### Description of the task
Only the lines from the one containing "Write part 4" through the one containing "held(W, 1, (.0, .07, .10), 'leaflet', 'small" are wanted. Give them again exactly, both ends included.

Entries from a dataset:
Start

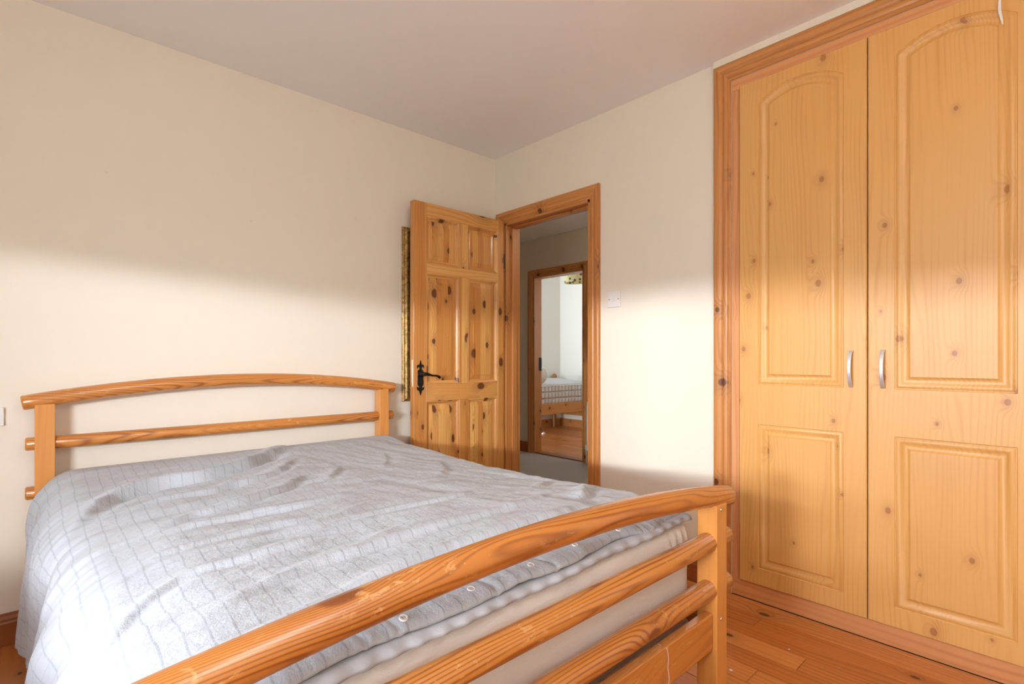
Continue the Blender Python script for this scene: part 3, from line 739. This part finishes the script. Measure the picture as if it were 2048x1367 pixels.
def duvet():
    nT, nS = 340, 560
    # rows along the bed: (y, dz)
    y = np.linspace(-.118, -1.925, nT-8); dz = np.zeros(nT-8)
    y = np.r_[[-.112, -.108, -.110], y, [-1.936, -1.943, -1.948, -1.951, -1.952]]
    dz = np.r_[[-.07, -.035, -.008], dz, [-.001, -.003, -.006, -.010, -.014]]
    z0 = np.interp(-y, [.1, .2, .35, .68, 1.04, 1.33, 1.53, 1.72, 1.87, 1.95], [.640, .636, .620, .606, .602, .606, .612, .618, .620, .618]) + dz
    # cross-section arclength samples, right to left
    s = np.linspace(0, 1, nS); Lr = .10; topL = 1.30; R1 = .045; R2 = .115; drop = .34
    tot = Lr+R1*PI/2+topL+R2*PI/2+drop; S_ = s*tot
    X = np.zeros(nS); Z = np.zeros(nS); NX = np.zeros(nS); NZ = np.zeros(nS)
    xr = -.866
    for i, a in enumerate(S_):
        if a < Lr: X[i], Z[i], NX[i], NZ[i] = xr, -R1-(Lr-a), 1, 0
        elif a < Lr+R1*PI/2:
            t = (a-Lr)/R1; X[i], Z[i], NX[i], NZ[i] = xr-R1+R1*math.cos(t), -R1+R1*math.sin(t), math.cos(t), math.sin(t)
        elif a < Lr+R1*PI/2+topL:
            X[i], Z[i], NX[i], NZ[i] = xr-R1-(a-Lr-R1*PI/2), 0, 0, 1
        elif a < Lr+R1*PI/2+topL+R2*PI/2:
            t = (a-Lr-R1*PI/2-topL)/R2; X[i], Z[i], NX[i], NZ[i] = xr-R1-topL-R2*math.sin(t), -R2+R2*math.cos(t), -math.sin(t), math.cos(t)
        else:
            b = a-(Lr+R1*PI/2+topL+R2*PI/2); X[i], Z[i], NX[i], NZ[i] = xr-R1-topL-R2-.06*b, -R2-b, -1, 0
    XU = xr - (S_-Lr-R1*.57)     # unrolled x
    yy, xu = np.meshgrid(y, XU, indexing='ij')
    X2 = np.tile(X, (nT, 1)); Z2 = Z[None, :]+z0[:, None]; nx = np.tile(NX, (nT, 1)); nz = np.tile(NZ, (nT, 1))
    h = fold_h(xu, yy)
    # general rumples: stretched noise, ridged, bending toward the foot on the left
    q = yy + .18*np.clip(-xu-1.6, 0, 1)
    n1 = vnoise(xu*2.2+3, q*13, 11, 3); n2 = vnoise(xu*4+9, q*26+xu*3, 12, 2); n3 = vnoise(xu*9, yy*9, 13, 3)
    left = smooth(-xu, 1.15, 1.7)
    h += (.5-np.abs(n1))*.018*(.35+.65*left) + n2*.004 + n3*.005
    # rumples along Y in the right-hand third
    n4 = vnoise(xu*16+yy*5, yy*4+xu*3, 21, 2); h += (1-left)*n4*.007
    # puff in the middle
    h += .012*np.sin(np.clip((xu+2.25)/1.35, 0, 1)*PI)
    # drape folds on the left side
    side = smooth(-xu, 2.24, 2.45)
    h += side*(.014*np.sin(yy*9.5+xu*5+.6)+.007*np.sin(yy*23+2+xu*6)+.006*vnoise(yy*14, xu*4, 31, 2)) + side*.03*smooth(-yy, .55, .10)
    # ruffled button band at the foot
    band = smooth(-yy, 1.84, 1.90)
    ruf = .0030*np.clip(vnoise(xu*34+yy*3, yy*5, 41, 2), -.6, .9)+.004*vnoise(xu*8, yy*4, 42, 2)-.0035*np.exp(-(np.abs(vnoise(xu*11+yy*3, yy*2, 44, 1))/.05)**2)
    h = h*(1-.72*band) + band*ruf
    h += smooth(-yy, 1.2, 1.8)*.014*smooth(xu, -1.9, -1.2)
    h = np.where(xu < -2.2, np.maximum(h, -.010), h)
    sag = .045*smooth(-xu, 2.05, 2.36)*smooth(-yy, .45, 1.3)*(1-smooth(-xu, 2.30, 2.75))
    head = smooth(-yy, .13, .22); h = h*head + (1-head)*.004
    X2 = X2+nx*h+sag*.25; Z2 = Z2+nz*h-sag
    X2 = X2 - .085*smooth(-yy, 1.66, 1.93)*smooth(xu, -1.3, -.92)
    sf = smooth(-yy, 1.6, 1.85)*(xu > -1.0); Z2 = Z2*(1-sf)+np.maximum(Z2, z0[:, None]-.016+.012*sf)*sf
    Yw = yy + band*.005*np.sin(xu*13)+band*(.006*np.sin(xu*19+1))*smooth(-yy, 1.9, 1.95)
    # wavy bottom hem at left
    hem = smooth(-Z[None, :]*np.ones_like(yy), R2+drop*.6, R2+drop); Z2 = Z2+hem*.02*np.sin(yy*6+1)
    V = np.c_[X2.ravel(), Yw.ravel(), Z2.ravel()]
    uv = np.c_[xu.ravel(), yy.ravel()]
    I = np.arange(nT*nS).reshape(nT, nS)
    F = np.c_[I[:-1, :-1].ravel(), I[:-1, 1:].ravel(), I[1:, 1:].ravel(), I[1:, :-1].ravel()]
    return V, F, uv, I, (X2, Yw, Z2)
V, F, uv, I, G = duvet()
dv = thing('duvet', (-1.6, -1.03, .62), 'pale grey checked cotton duvet, rumpled and draped over the left side of the bed', 'duvet')
o = mk('duvet_cover', V, F, M_duvet, dv, 'all', uv=uv)
sm = o.modifiers.new('thick', 'SOLIDIFY'); sm.thickness = .003; sm.offset = -1
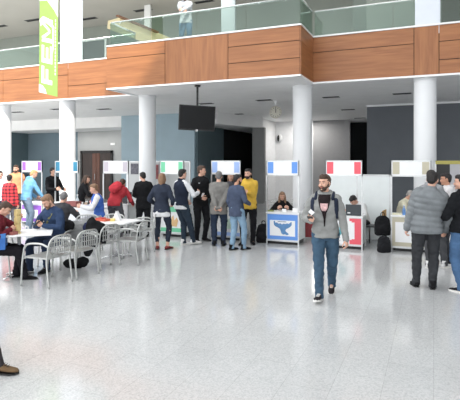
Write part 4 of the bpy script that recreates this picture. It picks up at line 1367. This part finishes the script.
held(W, 1, (.0, .07, .10), 'leaflet', 'small folded white and green leaflet held beside the phone of the walking man', 'leaflet', [('paper', lambda b: b.box(-.035, .035, -.002, .002, 0, .055), M_WHITE), ('green_print', lambda b: b.box(-.03, .01, -.0035, -.002, .01, .05), mat('leaflet_green', srgb(90, 180, 150), .6, var=.05))], (20, -40, 0))

# ---- puffer man, black jacket man, those behind them
person(426.5, 7.2, 10, 1.79, 'man in grey quilted puffer jacket and charcoal trousers with his back turned', (124, 130, 134), (56, 58, 62), 'black', near=True, quilt=True, side=8, puff=1.6, hem=.05,
    feet={1: (.1, .05, 0, 14), -1: (-.12, .16, 0, -6)}, head=(28, 4), collar='high', hands={-1: (-.27, .1, .86), 1: (.30, .12, .88)}, stocky=1.04, topname='puffer_jacket', curl=(.5, .6))
PB = person(463, 7.1, -24, 1.74, 'person in black jacket and blue jeans cut by the right photo edge', (22, 24, 28), (66, 104, 150), 'black', near=True, puff=1.6, hem=.02,
    feet={1: (.12, -.02, 0, 12), -1: (-.1, -.06, 0, -10)}, head=(-32, 0), shoe=(28, 28, 32), sole=True, collar='high', hands={1: (.2, .3, 1.05), -1: (-.2, .3, 1.05)})
person(431, 8.7, 40, 1.78, 'man in light grey hooded top mostly hidden behind the grey puffer jacket', (150, 152, 156), (74, 76, 80), 'black', hood=True, feet={1: (.2, .12, 0, 20), -1: (-.02, -.06, 0, 0)}, shoe=(226, 226, 226), sole=True)
person(447.5, 9.0, -82, 1.72, 'dark-haired man in white top facing left between the puffer and black jackets', (226, 224, 226), (52, 54, 60), 'black', skin=M_SKIN2, hood=True, shoe=(210, 210, 210), sole=True, head=(4, 4))

# ---- group in the middle
person(248.5, 11.2, 186, 1.77, 'bearded man in yellow jacket and black trousers facing the camera', (228, 180, 52), (24, 24, 28), 'black', beard=True, head=(22, 2), hands={1: (.24, .05, .86), -1: (-.02, .24, 1.2)}, hood=True, puff=1.15, hem=.06,
    feet={1: (.12, .1, 0, 20), -1: (-.1, 0, 0, -10)}, palm={-1: (.3, -1, 0)}, handdir={-1: (1, .2, .2)})
b = MB()
GY = person(218.8, 10.95, 2, 1.715, 'older grey-haired man in grey blazer with hands clasped behind his back', (128, 126, 122), (38, 50, 72), 'grey', hem=.10, stocky=1.05, puff=1.2,
    hands={1: (.035, -.19, .885), -1: (-.035, -.2, .865)}, elbow={1: (1, -.15, 0), -1: (-1, -.15, 0)}, handdir={1: (-.9, 0, -.35), -1: (.9, 0, -.35)}, palm={1: (0, -1, 0), -1: (0, -1, 0)}, feet={1: (.1, 0, 0, 12), -1: (-.1, 0, 0, -12)}, topname='blazer', head=(0, 4))
BB = person(236.5, 10.45, 40, 1.66, 'man in dark blue blazer and pale washed jeans turned half away', (66, 78, 104), (124, 160, 190), 'black', skin=M_SKIN2, beard=True, head=(38, 6), hem=.085, topname='blazer', hands={-1: (-.18, .06, .82), 1: (.2, .2, 1.0)},
    feet={1: (.12, .1, 0, 18), -1: (-.05, -.1, 0, 5)})
held(BB, -1, (.0, .04, -.11), 'paper_roll', 'small cream paper held low by the man in dark blue blazer', 'paper', [('paper', lambda b: b.box(-.05, .05, -.008, .008, -.05, .05), mat('cream_sheet', srgb(222, 212, 180), .7, var=.03))], (10, 20, 30))
person(230.6, 12.3, 175, 1.66, 'woman with light brown hair glimpsed between the grey and blue blazers', (80, 80, 88), (50, 50, 56), 'lightbrown', female=True, hairstyle='bob')
BM = person(200.5, 11.6, 142, 1.84, 'tall man in black sweatshirt with small white badge, facing right', (26, 27, 30), (26, 27, 31), 'brown', head=(-42, 2), hands={1: (.16, .25, 1.08), -1: (-.22, .16, 1.02)}, hem=.03, emblem=((200, 204, 208), [(.235, 28, 38), (.245, 28, 38)]), feet={1: (.13, .02, 0, 14), -1: (-.12, 0, 0, -12)}, topname='sweatshirt')
held(BM, 1, (-.01, .06, .05), 'white_phone', 'small white phone in the hand of the tall man in black', 'phone', [('phone_body', lambda b: b.box(-.03, .03, -.005, .005, -.06, .06), M_WHITE), ('phone_screen', lambda b: b.box(-.027, .027, -.006, -.005, -.05, .05), M_SCREEN)], (-30, 0, 0))
person(183, 11.05, 42, 1.77, 'man in navy vest over white sleeves, dark jeans and white trainers', (34, 42, 62), (44, 58, 74), 'black', sleeve=(224, 226, 230), shirt_hem=((222, 224, 228), .045), hem=.005, topname='vest', collar='high',
    hands={1: (.22, .27, 1.2), -1: (-.18, .26, .98)}, head=(10, 4), shoe=(232, 232, 232), sole=True, feet={1: (.12, .22, 0, 20), -1: (-.03, .05, 0, 10)}, pelvis=(0, -.05, .925), hairstyle='short')
person(161.8, 10.5, 8, 1.69, 'woman with light brown tied hair in navy jacket over white shirt and navy trousers', (44, 52, 70), (42, 50, 66), 'lightbrown', female=True, hairstyle='bob', shirt_hem=((228, 228, 230), .055), hem=.045, stocky=1.08,
    barefoot=True, shoe=(150, 60, 62), hands={1: (.2, .16, .98), -1: (-.2, .14, .98)}, feet={1: (.12, .02, 0, 22), -1: (-.1, 0, 0, -14)}, head=(0, 0))
person(143.5, 12.3, -14, 1.67, 'man in black suit jacket seen from behind with short black hair', (24, 25, 28), (30, 32, 36), 'black', stocky=1.08, hem=.10, head=(-26, 12), topname='suit_jacket', hands={1: (.16, .3, 1.0), -1: (-.16, .3, 1.0)})
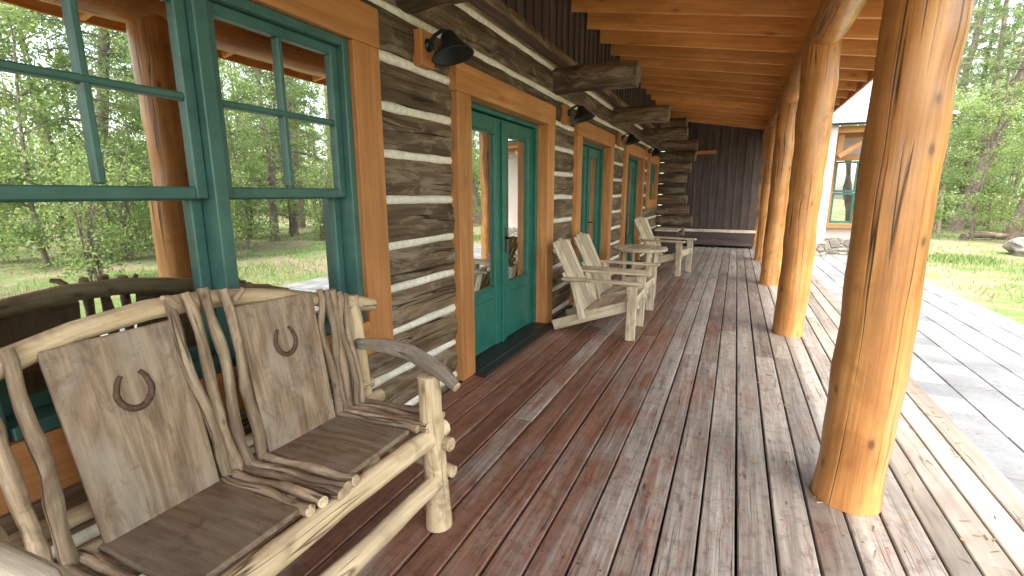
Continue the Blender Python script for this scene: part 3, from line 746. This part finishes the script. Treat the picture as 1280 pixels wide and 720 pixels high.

End

### Output below
Write part 4 of the bpy script that recreates this picture. It picks up at line 1367. This part finishes the script.
held(W, 1, (.0, .07, .10), 'leaflet', 'small folded white and green leaflet held beside the phone of the walking man', 'leaflet', [('paper', lambda b: b.box(-.035, .035, -.002, .002, 0, .055), M_WHITE), ('green_print', lambda b: b.box(-.03, .01, -.0035, -.002, .01, .05), mat('leaflet_green', srgb(90, 180, 150), .6, var=.05))], (20, -40, 0))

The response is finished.